─── GIVEN DATA ───

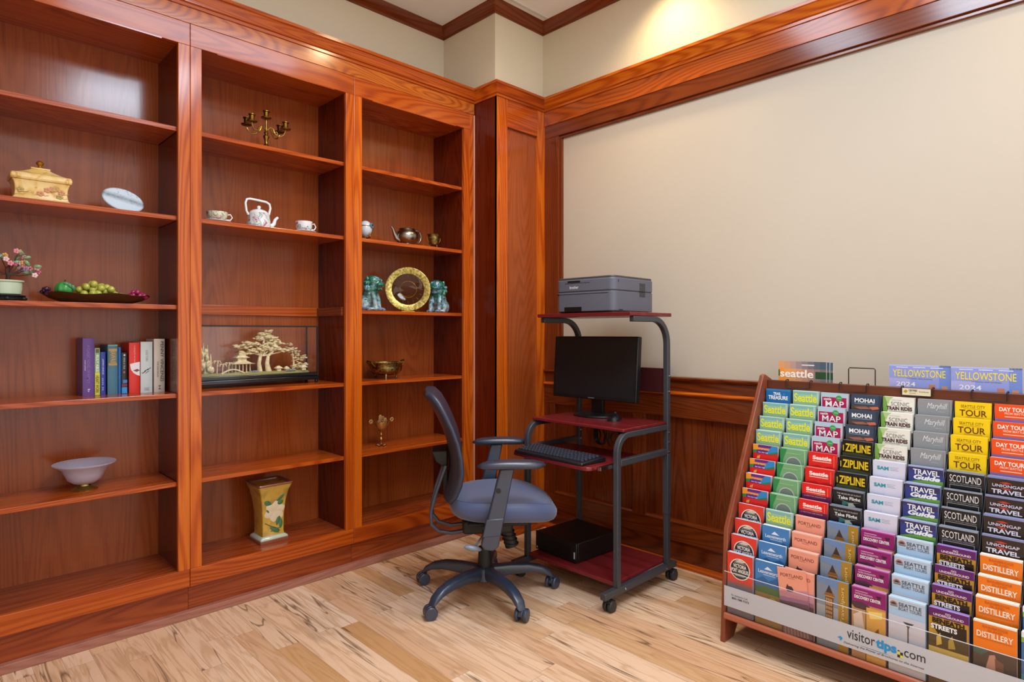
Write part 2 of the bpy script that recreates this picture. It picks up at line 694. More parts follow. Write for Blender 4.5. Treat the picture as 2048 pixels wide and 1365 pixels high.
# picture frame around the beige field
YFR = YR + 0.004
bm = B()
box(bm, -2.536, X1, YFR, YW + 0.001, 2.333, 2.409, 1)
box(bm, -2.536, X1, YFR + 0.012, YW + 0.001, 2.318, 2.334, 1)
box(bm, -2.536, -2.425, YFR, YW + 0.001, 0.945, 2.333, 0)
box(bm, -2.425, -2.408, YFR + 0.012, YW + 0.001, 0.945, 2.318, 0)
struct('trim_6', bm, [DARK_Z, DARK_X], smooth=False, bev=0.002)

# chair rail: cap and bead
bm = B()
prism(bm, [(YW, 0.870), (YR + 0.006, 0.870), (YR + 0.006, 0.925), (YR - 0.006, 0.932), (YR - 0.012, 0.940), (YR - 0.010, 0.947), (YW, 0.949)], 'x', -2.53, X1)
struct('trim_7', bm, DARK_X, sharp=25)
bm = B()
prism(bm, [(YW, 0.856), (YR, 0.856), (YR - 0.010, 0.859), (YR - 0.013, 0.866), (YR - 0.008, 0.873), (YR + 0.004, 0.876), (YW, 0.876)], 'x', -2.53, X1)
struct('trim_8', bm, OAK_X, sharp=60)

# wainscot: rails, stiles, recessed panels with a bottom bead
bm = B()
box(bm, -2.536, X1, YR, YW + 0.001, 0.745, 0.858, 0)
box(bm, -2.536, X1, YR, YW + 0.001, 0.126, 0.216, 0)
xs = -2.536
stile = [(-2.536, -2.45)]
x = -1.90
while x < X1 - 0.1:
    stile.append((x, x + 0.08)); x += 0.63
for a, b in stile:
    box(bm, a, b, YR, YW + 0.001, 0.2161, 0.7449, 1)
for (a, b), (c, d) in zip(stile, stile[1:]):
    box(bm, b, c, YR + 0.022, YW + 0.001, 0.2161, 0.7449, 1)
    prism(bm, [(YR + 0.022, 0.216), (YR - 0.004, 0.216), (YR - 0.004, 0.221), (YR + 0.004, 0.229), (YR + 0.022, 0.232)], 'x', b, c, 0)
struct('trim_9', bm, [DARK_X, DARK_Z], smooth=False, bev=0.0018)
bm = B(); box(bm, -2.536, X1, YR + 0.010, YW + 0.001, 0.0, 0.126)
struct('baseboard_right', bm, DARK_X, smooth=False)
bm = B(); sweep(bm, [(XF - 0.01, YC0), (XC - 0.002, YC0), (XC - 0.002, YR + 0.008), (X1, YR + 0.008)],
                [(0, 0), (0.014, 0), (0.014, 0.014), (0.008, 0.026), (0, 0.030)])
struct('trim_10', bm, [OAK_Y, OAK_X], smooth=False)

# corner pier panelling
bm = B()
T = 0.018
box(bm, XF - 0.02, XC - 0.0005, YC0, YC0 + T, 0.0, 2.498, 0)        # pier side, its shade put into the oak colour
box(bm, XC - T, XC, YC0, YC0 + 0.083, 0.0, 2.498, 1)
box(bm, XC - T, XC, 2.686, YR + 0.02, 0.0, 2.498, 1)
box(bm, XC - T, XC, YC0 + 0.083, 2.686, 2.340, 2.498, 2)
box(bm, XC - T, XC, YC0 + 0.083, 2.686, 0.0, 0.22, 2)
box(bm, XC - 0.026, XC - 0.018, YC0 + 0.083, 2.686, 0.22, 2.340, 3)
struct('trim_11', bm, [SHADED_SIDE_Z, OAK_Z, OAK_Y, BACK_Z], smooth=False, bev=0.0015)
# filler and scribe strip between last bookcase and pier
bm = B()
box(bm, XF - 0.02, XF - 0.004, 2.319, YC0, 0.0, 2.432, 0)
cyl(bm, (XF, 2.350, 0.10), (XF, 2.350, 2.428), 0.006, n=10, mi=1)
struct('trim_12', bm, [OAK_Z, plain('#b87862', 0.2)], smooth=True)
# shoe moulding along the bookcases
bm = B(); box(bm, XF - 0.025, XF + 0.004, Y1, YC0, 0.0, 0.032)
struct('baseboard_left', bm, SHOE_Y, smooth=False, bev=0.002)


# ================================================================== BOOKCASES
SHELF_Z = {'left': [2.005, 1.643, 1.281, 0.922, 0.562], 'middle': [2.005, 1.643, 0.922, 0.562],
           'right': [2.005, 1.643, 1.281, 0.922, 0.562]}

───

> [REQUIRED WORK]: Restate each line from the start of the listing through the line bearing "struct('trim_8', bm, OAK_X, sharp=60)" word for word. Drop the pictures.

> [OUTPUT OF THE EXERCISE]:
Write part 2 of the bpy script that recreates this picture. It picks up at line 694. More parts follow. Write for Blender 4.5. Treat the picture as 2048 pixels wide and 1365 pixels high.
# picture frame around the beige field
YFR = YR + 0.004
bm = B()
box(bm, -2.536, X1, YFR, YW + 0.001, 2.333, 2.409, 1)
box(bm, -2.536, X1, YFR + 0.012, YW + 0.001, 2.318, 2.334, 1)
box(bm, -2.536, -2.425, YFR, YW + 0.001, 0.945, 2.333, 0)
box(bm, -2.425, -2.408, YFR + 0.012, YW + 0.001, 0.945, 2.318, 0)
struct('trim_6', bm, [DARK_Z, DARK_X], smooth=False, bev=0.002)

# chair rail: cap and bead
bm = B()
prism(bm, [(YW, 0.870), (YR + 0.006, 0.870), (YR + 0.006, 0.925), (YR - 0.006, 0.932), (YR - 0.012, 0.940), (YR - 0.010, 0.947), (YW, 0.949)], 'x', -2.53, X1)
struct('trim_7', bm, DARK_X, sharp=25)
bm = B()
prism(bm, [(YW, 0.856), (YR, 0.856), (YR - 0.010, 0.859), (YR - 0.013, 0.866), (YR - 0.008, 0.873), (YR + 0.004, 0.876), (YW, 0.876)], 'x', -2.53, X1)
struct('trim_8', bm, OAK_X, sharp=60)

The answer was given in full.